Still to come: analysis of Pluto's tenuous nitrogen atmosphere. William Grundy, an expert on planetary atmospheres, said researchers suspect that some of the nitrogen and methane in Pluto's atmosphere that leaks away into space eventually is deposited on Charon, which has a distinct, reddish north polar cap.

"We've been looking at this dark polar spot for a long time," he said. "And sure enough, it is quite red. And the reason I said 'sure enough' is because an idea has been bouncing around the science team for a couple of weeks now for a mechanism to do that. So it's gratifying to see that it is, in fact, red as we were predicting informally to ourselves."

Charon does not have a known atmosphere, although data collected aboard New Horizons during its flyby Tuesday could provide a definitive answer.

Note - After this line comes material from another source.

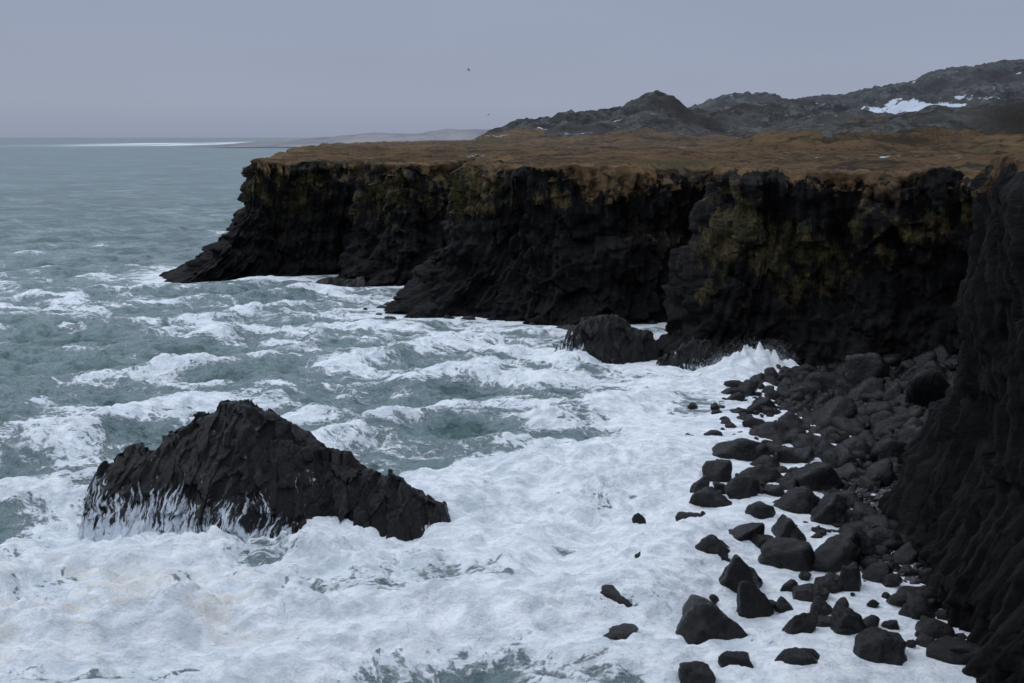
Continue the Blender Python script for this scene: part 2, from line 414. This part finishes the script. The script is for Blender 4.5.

"The surface is too warm for (Pluto's escaping atmosphere) to stick, but if it hops around to the polar winter nightside, it can stick," he said. "That time period is decades. It gets very cold on that side."

Pluto's north pole currently is in direct sunlight. But nitrogen and methane deposited near the pole during the dark winter years could be converted into tholins by solar ultraviolet radiation after the north pole moves back into sunlight.

"So there's a reason for it to only happen on the poles, because that's the place where it gets really, really cold," Grundy said.

Interestingly, Pluto's atmosphere is escaping at a rate that will deplete it in about 10,000 years. Scientists believe it must be constantly replenished by volatiles -- materials like nitrogen and methane that have low boiling points and sublimate, or turn directly from a solid to a gas, when heated.

But just how that works to replenish Pluto's atmosphere is not yet known.

"Either there's a very deep layer of the volatiles, so every time you peel some off with an escaping atmosphere there's more there," said principal investigator Alan Stern. "Or the volatiles are being resupplied from the interior, possibly through volcanoes or geysers.

"I think New Horizons is going to shed a lot of light on that topic."